■ **REQUIREMENT**
Begin with the first line of the material and copy each line word for word through the line that contains "hvar=.28, topfun=rt, upspray=.3)"; the pictures are left out.

━━━━━ GIVEN ENTRIES ━━━━━

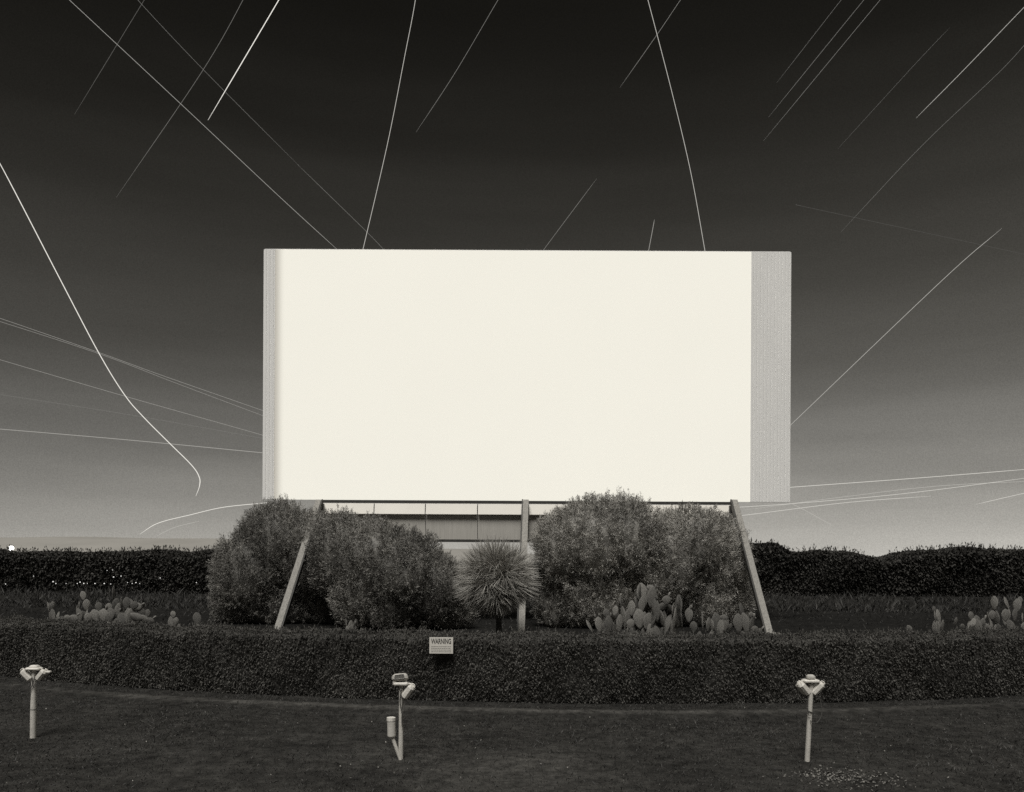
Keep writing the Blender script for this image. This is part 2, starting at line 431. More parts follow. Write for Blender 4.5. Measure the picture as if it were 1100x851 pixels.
# far hedge on the left, thicket on the right
hedge('tall_hedge', np.linspace(-75, -7, 300), lambda x: 64 + 0 * np.asarray(x), 3.0, 3.3, .20, 230, M['far'],
      'dark level topped hedge on the horizon at left below the pale hill', 'hedge', 41, rough=.16, hvar=.16,
      topfun=lambda x: 3.22 + .05 * np.sin(x * .4) + .06 * np.sin(x * 1.3 + 2), upspray=.25)
def rt(x):
    px = CX + x / 66 * F
    k = np.interp(px, [500, 812, 835, 850, 880, 900, 930, 948, 970, 985, 1005, 1040, 1080, 1120, 1300], [597, 588, 590, 597, 596, 600, 603, 606, 600, 595, 593, 592, 596, 597, 595])
    return 2.8 + (603 - k) / F * 66 + .3
hedge('bushy_thicket', np.linspace(4, 76, 320), lambda x: 66 + 0 * np.asarray(x), 3.2, 3.6, .21, 230, M['far'],
      'dark uneven thicket on the horizon to the right of the screen', 'thicket', 43, rough=.3, hvar=.28, topfun=rt, upspray=.3)

# ------------------------------------------------------------------ bushes round the foot of the screen
def bush(name, lobes, d0, material, label, seed, dens=44, spray=.38, per=42, narrow=.075, up=.8, cat='bush'):
    """lobes: (px, py, rx px, ry px, depth offset m) in the photo's frame at depth d0"""
    g = np.random.default_rng(seed)
    E = []
    for (px, py, rx, ry, dd) in lobes:
        dep = d0 + dd; c_ = P(px, py, dep); s = dep / F
        E.append((np.array(c_), np.array([rx * s, rx * s * .85, ry * s])))
    basep = np.mean([e[0] for e in E], axis=0); basep = np.array([basep[0], basep[1], 0.0])
    root = empty(name, basep)
    parts = []
    for i, (c_, r_) in enumerate(E):
        # lumpy hull
        nu, nv = 44, 26
        th = np.linspace(0, 2 * np.pi, nu); ph = np.linspace(.02, np.pi - .02, nv)
        TH, PH = np.meshgrid(th, ph, indexing='ij'); TH = TH.ravel(); PH = PH.ravel()
        dirs = np.stack([np.cos(TH) * np.sin(PH), np.sin(TH) * np.sin(PH), np.cos(PH)], 1)
        lump = 1 + .07 * snoise(dirs * 2 + i * 9, 2.2, seed, 3)
        hp = c_ + dirs * r_ * .80 * lump[:, None]; hp[:, 2] = np.maximum(hp[:, 2], 0.02)
        parts.append((hp, grid_faces(nu, nv), np.full((nu - 1) * (nv - 1), .8)))
        area = 4 * np.pi * ((r_[0] * r_[1]) ** 1.6 / 3 + (r_[0] * r_[2]) ** 1.6 / 3 + (r_[1] * r_[2]) ** 1.6 / 3) ** (1 / 1.6)
        n = int(area * dens)
        dr = unit(g.normal(size=(n, 3)))
        lp = 1 + .07 * snoise(dr * 2 + i * 9, 2.2, seed, 3) + .05 * snoise(dr * 6 + i, 2.2, seed + 2, 2)
        pc = c_ + dr * r_ * lp[:, None] * g.uniform(.78, 1.0, (n, 1))
        keep = pc[:, 2] > .1
        for j, (c2, r2) in enumerate(E):
            if j != i: keep &= (((pc - c2) / (r2 * .88)) ** 2).sum(1) > 1
        pc = pc[keep]; dr = dr[keep]; n = len(pc)
        nr = unit(dr / r_)
        ax = unit(nr * .75 + np.array([0, 0, up]) + g.normal(size=(n, 3)) * .22)       # axis of each spray
        ct = 1 + .30 * snoise(pc, 1.6, seed + 5, 3) + .20 * g.normal(size=n)
        ln = spray * g.uniform(.7, 1.35, n)
        idx = np.repeat(np.arange(n), per); m_ = len(idx)
        t_ = g.random((m_, 1))
        bp = pc[idx] + ax[idx] * (t_ - .15) * ln[idx][:, None] + g.normal(size=(m_, 3)) * spray * .16 * (1.1 - .7 * t_)
        dl = unit(ax[idx] * .9 + g.normal(size=(m_, 3)) * .5)
        Ls = spray * .30 * g.uniform(.6, 1.3, m_)
        Vl, Ql = leaves(bp, dl, Ls, Ls * narrow * 2.4, curl=.05, face=nr[idx], wild=.42)
        parts.append((Vl, Ql, np.clip(ct[idx] + .10 * g.normal(size=m_), .25, 2.2)))
    Vm, Qm, Tm = merge(parts)
    link('foliage', quadmesh('foliage', Vm - basep, Qm, Tm), material, root)
    tr = MB(); 
    for k in range(4):
        a = k * 1.57 + g.uniform(0, 1); q = g.uniform(.5, 1.0)
        tr.tube([(0.1 * math.cos(a), .1 * math.sin(a), -.05), (.3 * q * math.cos(a), .3 * q * math.sin(a), .7), (.9 * q * math.cos(a), .9 * q * math.sin(a), 2.0)], [.13, .1, .05], 7)
    tr.build('trunk', M['bark'], root)
    tag(root, label, cat, 'bushes round the foot of the screen')
    return root

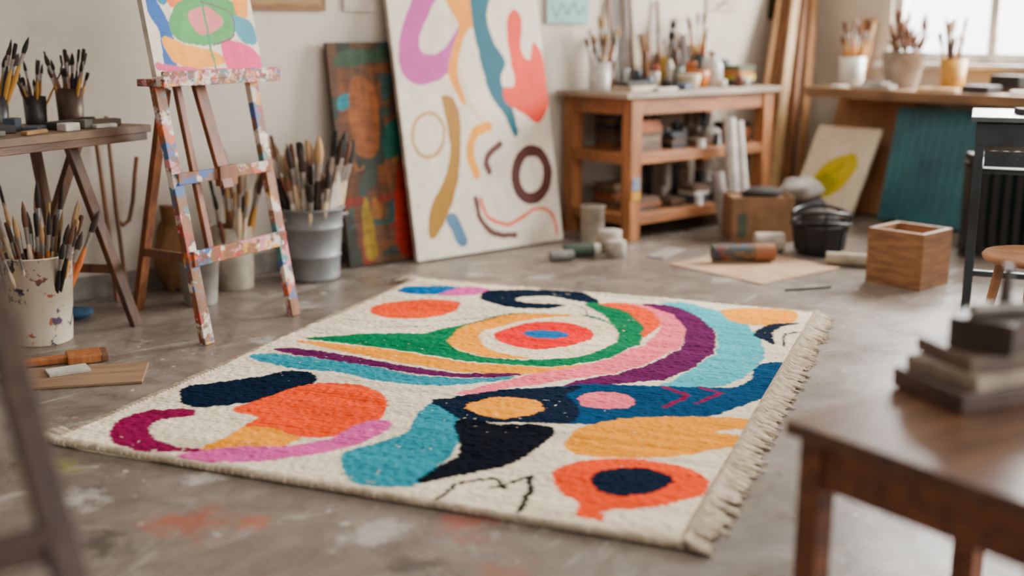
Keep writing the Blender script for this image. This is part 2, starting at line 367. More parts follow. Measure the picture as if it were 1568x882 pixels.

━━━━━

■ **WRITTEN RESPONSE**
Keep writing the Blender script for this image. This is part 2, starting at line 431. More parts follow. Write for Blender 4.5. Measure the picture as if it were 1100x851 pixels.
# far hedge on the left, thicket on the right
hedge('tall_hedge', np.linspace(-75, -7, 300), lambda x: 64 + 0 * np.asarray(x), 3.0, 3.3, .20, 230, M['far'],
      'dark level topped hedge on the horizon at left below the pale hill', 'hedge', 41, rough=.16, hvar=.16,
      topfun=lambda x: 3.22 + .05 * np.sin(x * .4) + .06 * np.sin(x * 1.3 + 2), upspray=.25)
def rt(x):
    px = CX + x / 66 * F
    k = np.interp(px, [500, 812, 835, 850, 880, 900, 930, 948, 970, 985, 1005, 1040, 1080, 1120, 1300], [597, 588, 590, 597, 596, 600, 603, 606, 600, 595, 593, 592, 596, 597, 595])
    return 2.8 + (603 - k) / F * 66 + .3
hedge('bushy_thicket', np.linspace(4, 76, 320), lambda x: 66 + 0 * np.asarray(x), 3.2, 3.6, .21, 230, M['far'],
      'dark uneven thicket on the horizon to the right of the screen', 'thicket', 43, rough=.3, hvar=.28, topfun=rt, upspray=.3)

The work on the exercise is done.